• _Directions for this task_
Select every line below containing the word "picture".

___

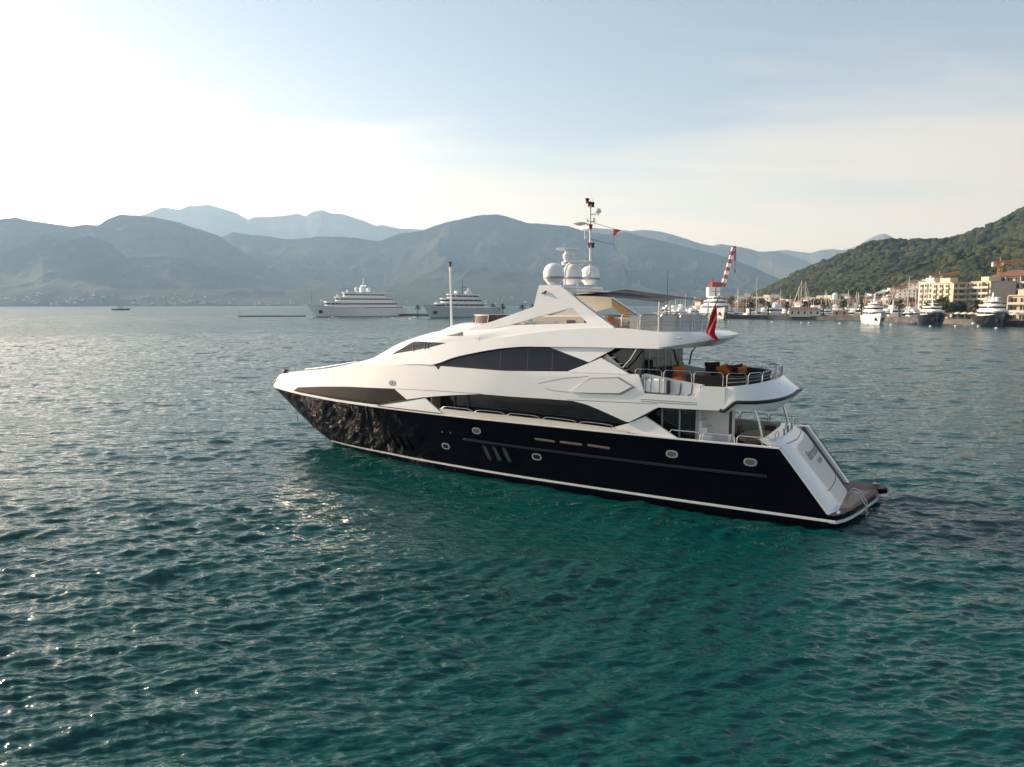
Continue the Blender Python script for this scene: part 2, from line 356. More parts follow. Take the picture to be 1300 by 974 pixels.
hill('wooded_hill', 'green wooded hill rising on the right behind the marina', [(880, 386), (930, 383), (955, 377), (985, 364), (1010, 350), (1040, 338), (1075, 324), (1100, 312), (1115, 308), (1130, 307), (1150, 308), (1200, 306), (1218, 303), (1240, 295), (1262, 287), (1280, 278), (1300, 269), (1360, 245), (1450, 225), (1600, 230)], 1650, 800, 2500, M_green, 0.5, 330, 83, 420, 120, 1.0, 2.0)
hill('front_hill_spur', 'nearer wooded spur above the marina town', [(1040, 386), (1070, 382), (1085, 377), (1110, 366), (1135, 354), (1165, 341), (1200, 329), (1240, 318), (1270, 318), (1300, 308), (1360, 290), (1450, 275), (1600, 280)], 1050, 640, 1300, M_green, 0.4, 200, 97, 300, 90, 1.0, 2.2)
# ================================================================ the motor yacht in the middle of the picture
HEAD = R(149); YO = np.array([15.81, 29.22])
YF = np.array([math.cos(HEAD), math.sin(HEAD)]); YP = np.array([-YF[1], YF[0]])      # forward and port
def T(px, py, v):
    """a point of the photograph on the yacht, v metres to port of its centre line -> (forward, up); v may be a function of (forward, up)"""
    vv = v(15, 5) if callable(v) else v
    for _ in range(12 if callable(v) else 1):
        d = ray(px, py); k = (vv + YO @ YP) / (d[:2] @ YP); w = np.array([0, 0, CAMH]) + k * d
        u, z = float((w[:2] - YO) @ YF), float(w[2])
        if callable(v): vv = 0.5 * vv + 0.5 * v(u, z)
    return u, z
def TL(pts, v): return [T(x, y, v) for x, y in pts]
def YW(u, v, z): p = YO + u * YF + v * YP; return (float(p[0]), float(p[1]), z)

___

• _Response to this task_
Continue the Blender Python script for this scene: part 2, from line 356. More parts follow. Take the picture to be 1300 by 974 pixels.
# ================================================================ the motor yacht in the middle of the picture